--- BEGIN ---

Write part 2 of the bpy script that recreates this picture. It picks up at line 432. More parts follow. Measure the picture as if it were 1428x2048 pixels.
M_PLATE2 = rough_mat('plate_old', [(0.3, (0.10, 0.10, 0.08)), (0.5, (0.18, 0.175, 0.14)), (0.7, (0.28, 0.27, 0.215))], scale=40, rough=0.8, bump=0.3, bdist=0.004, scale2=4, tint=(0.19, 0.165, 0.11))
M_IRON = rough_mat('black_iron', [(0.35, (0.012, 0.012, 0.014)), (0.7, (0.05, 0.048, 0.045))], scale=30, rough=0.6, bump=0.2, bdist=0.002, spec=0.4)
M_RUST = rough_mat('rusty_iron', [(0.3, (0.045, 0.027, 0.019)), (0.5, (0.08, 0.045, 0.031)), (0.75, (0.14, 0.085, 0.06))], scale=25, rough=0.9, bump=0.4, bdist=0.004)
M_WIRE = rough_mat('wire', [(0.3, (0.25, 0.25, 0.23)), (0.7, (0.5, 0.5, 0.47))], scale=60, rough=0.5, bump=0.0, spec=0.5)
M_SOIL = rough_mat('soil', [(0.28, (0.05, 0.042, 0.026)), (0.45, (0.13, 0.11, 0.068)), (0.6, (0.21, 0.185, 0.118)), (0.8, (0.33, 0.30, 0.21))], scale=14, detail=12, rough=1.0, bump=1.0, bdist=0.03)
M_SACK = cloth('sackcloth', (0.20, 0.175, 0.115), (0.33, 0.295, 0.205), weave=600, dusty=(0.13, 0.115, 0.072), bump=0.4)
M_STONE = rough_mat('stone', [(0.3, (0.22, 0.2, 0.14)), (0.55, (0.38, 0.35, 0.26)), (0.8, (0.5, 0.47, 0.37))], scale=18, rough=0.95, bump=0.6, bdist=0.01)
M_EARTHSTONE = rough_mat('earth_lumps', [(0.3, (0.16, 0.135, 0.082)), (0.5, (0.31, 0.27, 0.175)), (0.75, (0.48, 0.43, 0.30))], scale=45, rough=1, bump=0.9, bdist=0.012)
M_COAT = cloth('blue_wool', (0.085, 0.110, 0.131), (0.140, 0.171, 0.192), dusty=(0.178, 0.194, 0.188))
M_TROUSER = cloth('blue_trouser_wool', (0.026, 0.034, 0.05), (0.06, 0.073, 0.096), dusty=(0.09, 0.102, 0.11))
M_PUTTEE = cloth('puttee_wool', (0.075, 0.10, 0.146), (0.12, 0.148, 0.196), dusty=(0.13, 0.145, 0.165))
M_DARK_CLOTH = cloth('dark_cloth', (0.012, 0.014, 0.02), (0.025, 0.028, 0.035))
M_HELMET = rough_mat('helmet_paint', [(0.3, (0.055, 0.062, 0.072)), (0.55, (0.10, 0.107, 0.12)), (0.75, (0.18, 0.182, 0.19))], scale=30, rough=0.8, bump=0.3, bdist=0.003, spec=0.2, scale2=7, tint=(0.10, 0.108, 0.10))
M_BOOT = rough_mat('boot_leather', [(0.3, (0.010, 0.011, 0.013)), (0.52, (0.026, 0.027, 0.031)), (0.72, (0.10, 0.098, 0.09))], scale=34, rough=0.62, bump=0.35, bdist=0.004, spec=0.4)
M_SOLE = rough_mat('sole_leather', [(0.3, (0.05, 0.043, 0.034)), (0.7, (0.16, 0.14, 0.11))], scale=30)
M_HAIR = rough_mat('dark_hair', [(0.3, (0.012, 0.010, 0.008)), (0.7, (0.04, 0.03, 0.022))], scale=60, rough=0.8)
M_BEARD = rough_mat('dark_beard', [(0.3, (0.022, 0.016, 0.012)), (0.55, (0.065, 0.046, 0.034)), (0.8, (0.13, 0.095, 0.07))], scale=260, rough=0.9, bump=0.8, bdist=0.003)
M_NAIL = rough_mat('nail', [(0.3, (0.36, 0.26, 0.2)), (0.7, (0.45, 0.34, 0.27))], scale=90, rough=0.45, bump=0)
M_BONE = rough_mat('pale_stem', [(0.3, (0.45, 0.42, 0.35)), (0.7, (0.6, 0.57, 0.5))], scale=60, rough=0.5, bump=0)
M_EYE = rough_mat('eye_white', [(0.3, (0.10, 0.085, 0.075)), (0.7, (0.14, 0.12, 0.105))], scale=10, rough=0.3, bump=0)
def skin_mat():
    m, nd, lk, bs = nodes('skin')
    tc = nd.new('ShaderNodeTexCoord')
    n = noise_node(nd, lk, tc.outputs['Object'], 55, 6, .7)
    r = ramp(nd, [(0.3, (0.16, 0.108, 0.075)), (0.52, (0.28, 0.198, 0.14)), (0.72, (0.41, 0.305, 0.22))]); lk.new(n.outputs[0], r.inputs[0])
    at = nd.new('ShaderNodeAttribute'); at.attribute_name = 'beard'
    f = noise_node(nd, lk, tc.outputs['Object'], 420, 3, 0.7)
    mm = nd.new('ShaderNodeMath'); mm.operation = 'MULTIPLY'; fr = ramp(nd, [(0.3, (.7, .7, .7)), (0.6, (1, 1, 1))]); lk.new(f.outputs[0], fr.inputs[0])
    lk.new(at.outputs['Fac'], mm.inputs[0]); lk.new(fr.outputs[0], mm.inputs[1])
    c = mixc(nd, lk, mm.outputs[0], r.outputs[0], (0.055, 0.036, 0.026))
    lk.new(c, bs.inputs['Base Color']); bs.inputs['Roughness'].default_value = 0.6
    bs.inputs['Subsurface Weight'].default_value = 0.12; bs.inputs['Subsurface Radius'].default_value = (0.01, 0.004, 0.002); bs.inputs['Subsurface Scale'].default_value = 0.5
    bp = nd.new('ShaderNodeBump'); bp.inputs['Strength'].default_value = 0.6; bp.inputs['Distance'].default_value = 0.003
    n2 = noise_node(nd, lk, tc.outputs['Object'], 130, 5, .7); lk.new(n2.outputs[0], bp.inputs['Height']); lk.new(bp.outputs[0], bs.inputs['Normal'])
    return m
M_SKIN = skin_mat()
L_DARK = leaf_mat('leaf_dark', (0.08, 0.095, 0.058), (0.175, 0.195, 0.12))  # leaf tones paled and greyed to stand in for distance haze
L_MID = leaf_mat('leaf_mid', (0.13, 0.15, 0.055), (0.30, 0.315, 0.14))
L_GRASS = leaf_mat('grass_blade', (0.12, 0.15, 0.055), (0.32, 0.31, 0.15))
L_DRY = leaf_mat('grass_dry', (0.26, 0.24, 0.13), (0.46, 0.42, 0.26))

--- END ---

**SET TASK:**
Set out the complete listing exactly as shown.

**THE SOLUTION:**
Write part 2 of the bpy script that recreates this picture. It picks up at line 432. More parts follow. Measure the picture as if it were 1428x2048 pixels.
M_PLATE2 = rough_mat('plate_old', [(0.3, (0.10, 0.10, 0.08)), (0.5, (0.18, 0.175, 0.14)), (0.7, (0.28, 0.27, 0.215))], scale=40, rough=0.8, bump=0.3, bdist=0.004, scale2=4, tint=(0.19, 0.165, 0.11))
M_IRON = rough_mat('black_iron', [(0.35, (0.012, 0.012, 0.014)), (0.7, (0.05, 0.048, 0.045))], scale=30, rough=0.6, bump=0.2, bdist=0.002, spec=0.4)
M_RUST = rough_mat('rusty_iron', [(0.3, (0.045, 0.027, 0.019)), (0.5, (0.08, 0.045, 0.031)), (0.75, (0.14, 0.085, 0.06))], scale=25, rough=0.9, bump=0.4, bdist=0.004)
M_WIRE = rough_mat('wire', [(0.3, (0.25, 0.25, 0.23)), (0.7, (0.5, 0.5, 0.47))], scale=60, rough=0.5, bump=0.0, spec=0.5)
M_SOIL = rough_mat('soil', [(0.28, (0.05, 0.042, 0.026)), (0.45, (0.13, 0.11, 0.068)), (0.6, (0.21, 0.185, 0.118)), (0.8, (0.33, 0.30, 0.21))], scale=14, detail=12, rough=1.0, bump=1.0, bdist=0.03)
M_SACK = cloth('sackcloth', (0.20, 0.175, 0.115), (0.33, 0.295, 0.205), weave=600, dusty=(0.13, 0.115, 0.072), bump=0.4)
M_STONE = rough_mat('stone', [(0.3, (0.22, 0.2, 0.14)), (0.55, (0.38, 0.35, 0.26)), (0.8, (0.5, 0.47, 0.37))], scale=18, rough=0.95, bump=0.6, bdist=0.01)
M_EARTHSTONE = rough_mat('earth_lumps', [(0.3, (0.16, 0.135, 0.082)), (0.5, (0.31, 0.27, 0.175)), (0.75, (0.48, 0.43, 0.30))], scale=45, rough=1, bump=0.9, bdist=0.012)
M_COAT = cloth('blue_wool', (0.085, 0.110, 0.131), (0.140, 0.171, 0.192), dusty=(0.178, 0.194, 0.188))
M_TROUSER = cloth('blue_trouser_wool', (0.026, 0.034, 0.05), (0.06, 0.073, 0.096), dusty=(0.09, 0.102, 0.11))
M_PUTTEE = cloth('puttee_wool', (0.075, 0.10, 0.146), (0.12, 0.148, 0.196), dusty=(0.13, 0.145, 0.165))
M_DARK_CLOTH = cloth('dark_cloth', (0.012, 0.014, 0.02), (0.025, 0.028, 0.035))
M_HELMET = rough_mat('helmet_paint', [(0.3, (0.055, 0.062, 0.072)), (0.55, (0.10, 0.107, 0.12)), (0.75, (0.18, 0.182, 0.19))], scale=30, rough=0.8, bump=0.3, bdist=0.003, spec=0.2, scale2=7, tint=(0.10, 0.108, 0.10))
M_BOOT = rough_mat('boot_leather', [(0.3, (0.010, 0.011, 0.013)), (0.52, (0.026, 0.027, 0.031)), (0.72, (0.10, 0.098, 0.09))], scale=34, rough=0.62, bump=0.35, bdist=0.004, spec=0.4)
M_SOLE = rough_mat('sole_leather', [(0.3, (0.05, 0.043, 0.034)), (0.7, (0.16, 0.14, 0.11))], scale=30)
M_HAIR = rough_mat('dark_hair', [(0.3, (0.012, 0.010, 0.008)), (0.7, (0.04, 0.03, 0.022))], scale=60, rough=0.8)
M_BEARD = rough_mat('dark_beard', [(0.3, (0.022, 0.016, 0.012)), (0.55, (0.065, 0.046, 0.034)), (0.8, (0.13, 0.095, 0.07))], scale=260, rough=0.9, bump=0.8, bdist=0.003)
M_NAIL = rough_mat('nail', [(0.3, (0.36, 0.26, 0.2)), (0.7, (0.45, 0.34, 0.27))], scale=90, rough=0.45, bump=0)
M_BONE = rough_mat('pale_stem', [(0.3, (0.45, 0.42, 0.35)), (0.7, (0.6, 0.57, 0.5))], scale=60, rough=0.5, bump=0)
M_EYE = rough_mat('eye_white', [(0.3, (0.10, 0.085, 0.075)), (0.7, (0.14, 0.12, 0.105))], scale=10, rough=0.3, bump=0)
def skin_mat():
    m, nd, lk, bs = nodes('skin')
    tc = nd.new('ShaderNodeTexCoord')
    n = noise_node(nd, lk, tc.outputs['Object'], 55, 6, .7)
    r = ramp(nd, [(0.3, (0.16, 0.108, 0.075)), (0.52, (0.28, 0.198, 0.14)), (0.72, (0.41, 0.305, 0.22))]); lk.new(n.outputs[0], r.inputs[0])
    at = nd.new('ShaderNodeAttribute'); at.attribute_name = 'beard'
    f = noise_node(nd, lk, tc.outputs['Object'], 420, 3, 0.7)
    mm = nd.new('ShaderNodeMath'); mm.operation = 'MULTIPLY'; fr = ramp(nd, [(0.3, (.7, .7, .7)), (0.6, (1, 1, 1))]); lk.new(f.outputs[0], fr.inputs[0])
    lk.new(at.outputs['Fac'], mm.inputs[0]); lk.new(fr.outputs[0], mm.inputs[1])
    c = mixc(nd, lk, mm.outputs[0], r.outputs[0], (0.055, 0.036, 0.026))
    lk.new(c, bs.inputs['Base Color']); bs.inputs['Roughness'].default_value = 0.6
    bs.inputs['Subsurface Weight'].default_value = 0.12; bs.inputs['Subsurface Radius'].default_value = (0.01, 0.004, 0.002); bs.inputs['Subsurface Scale'].default_value = 0.5
    bp = nd.new('ShaderNodeBump'); bp.inputs['Strength'].default_value = 0.6; bp.inputs['Distance'].default_value = 0.003
    n2 = noise_node(nd, lk, tc.outputs['Object'], 130, 5, .7); lk.new(n2.outputs[0], bp.inputs['Height']); lk.new(bp.outputs[0], bs.inputs['Normal'])
    return m
M_SKIN = skin_mat()
L_DARK = leaf_mat('leaf_dark', (0.08, 0.095, 0.058), (0.175, 0.195, 0.12))  # leaf tones paled and greyed to stand in for distance haze
L_MID = leaf_mat('leaf_mid', (0.13, 0.15, 0.055), (0.30, 0.315, 0.14))
L_GRASS = leaf_mat('grass_blade', (0.12, 0.15, 0.055), (0.32, 0.31, 0.15))
L_DRY = leaf_mat('grass_dry', (0.26, 0.24, 0.13), (0.46, 0.42, 0.26))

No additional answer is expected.